The Leadership Team gathers this coming Tuesday, May 16 to finalize the first phase of our action plan to further enhance our congregational strength, improve our congregational weakness, and pursue our congregational opportunity. Please mark your calendars and plan to attend a Congregational Meeting following worship on Sunday, June 4 to hear and discuss the first phase of our action as a church family.

The Leadership Team deeply appreciates your prayers and support during this time of discernment. And we look forward with joy, hope, and faithfulness to what God will reveal in our future.

Prayer: “The care the eagle gives her young, safe in her lofty nest, is like the tender love of God for us made manifest. As when the time to venture comes, she stirs them out to flight, so we are pressed to boldly try, to strive for daring height. And if we flutter helplessly, as fledgling eagles fall, beneath us lift God’s mighty wings to bear us one and all.”* Amen.

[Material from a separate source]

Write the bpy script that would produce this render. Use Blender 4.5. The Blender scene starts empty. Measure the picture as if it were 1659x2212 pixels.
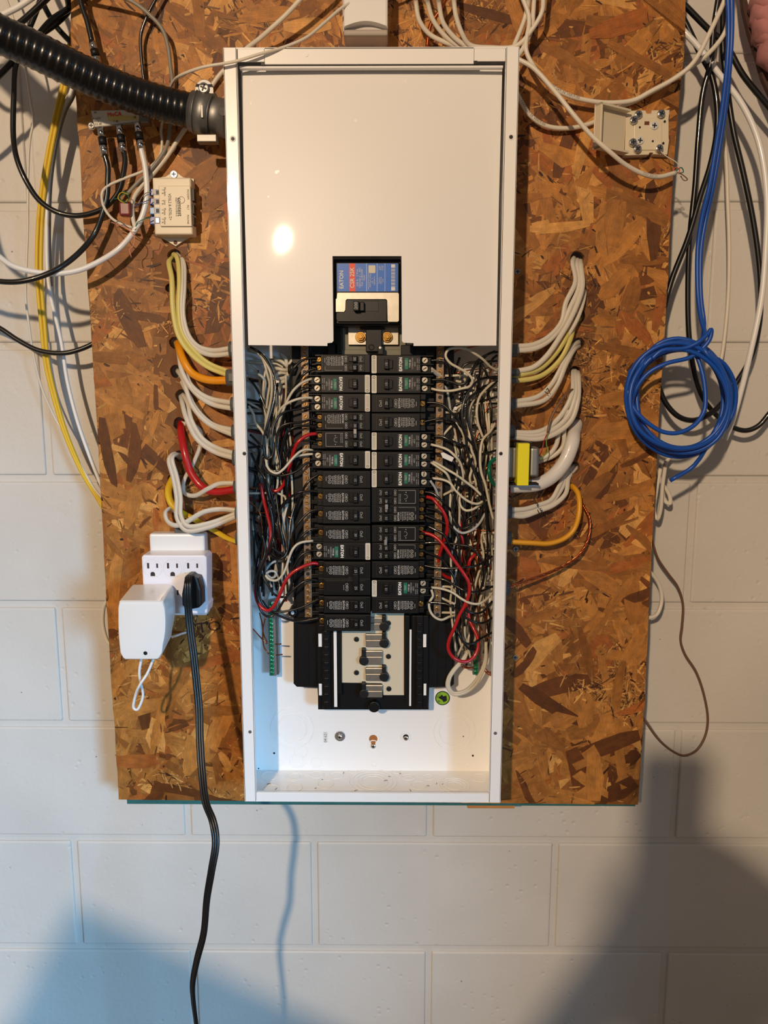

*”The Care the Eagle Gives Her Young,” The United Methodist Hymnal 118.

Advertisements

Collect Moments With God: Who

Sunday’s Scripture ~ Psalm 139:1-6

I think name tags have super powers.  Yes, they reveal the names of the people who wear them – as long as every person is wearing their corresponding name tag – but they also have the power to make people forget their names.

And by people…I mean me.

Inevitably when I am wearing a name tag on a lanyard around my neck and I meet someone I do not know, I look down at my name tag to confirm what my name is before I say “Hi, I’m Sarah.”  Uhhhh…how is it that I have forgotten my name?!  Obviously, name tags have super powers.

After meeting someone new and exchanging salutations the conversation shortly turns in the direction of “Tell me about yourself.”  This is a who question…yet many of us – myself included – interpret this question as a do question.  “Tell me about yourself” = “Tell me what you do.”  And so we respond with a litany of tasks we complete or roles we fulfill.  At times throughout our litanies we will reveal who we are…but we need to be sure we do not collapse who we are into what we do.

Our Scripture text for this week affirms that God knows every bit of us – our comings and our goings, our thoughts and our feelings, our joys and our sorrows, our strengths and our growing edges, our trials and our triumphs.  God knows our faithfulness and our waywardness.  God even knows my utter disdain for water chestnuts.  God knows what we do and God knows that what we do has an impact on who we are…but what we do is not in totality who we are.

Who are we?  First and foremost we are God’s children.  We are beloved.  We are precious.  We are known individually.  We are treasures.

At times, though, we forget who we are because of what we do.  When we sin we cloud, mask, hide, and possibly even forget who we truly are.  God’s truth that we are God’s children, beloved, precious, known individually, and treasures becomes obscured.  We forget, but God does not forget.  Our God is so faithful.  Our God continues to provide witnesses in our lives to remind us who we are by recalling for us God’s faithfulness through the ages.

Scripture tells these stories.  We tell these stories.  Brothers, sisters, mothers, fathers, sons, daughters, friends, neighbors, and fellow pew sitters – we tell these stories.

Our God is faithful.  Our God knows who we are – blemished by sin and redeemed by grace.  We are not what we do.  We are who God created us and calls us to be.

Recently I was introduced to the song “Never Once” by Matt Redman.  This song sings to God’s faithfulness.  “Never once did we ever walk alone.  Never once did God leave us on our own.  You are faithful, God.  You are faithful.”

I am assured that when we forget who we are because of what we have done, that God is quickly drawing us back to God’s side, whispering into our hearts and confirming in our minds, “I know who you are.  You are mine.  And I am with you.”

Prayer: Lord, “refresh thy people on their toilsome way; lead us from night to never-ending day; fill all our lives with love and grace divine, and glory, laud, and praise be ever thine.”* Amen.

*”God of the Ages,” The United Methodist Hymnal, 698.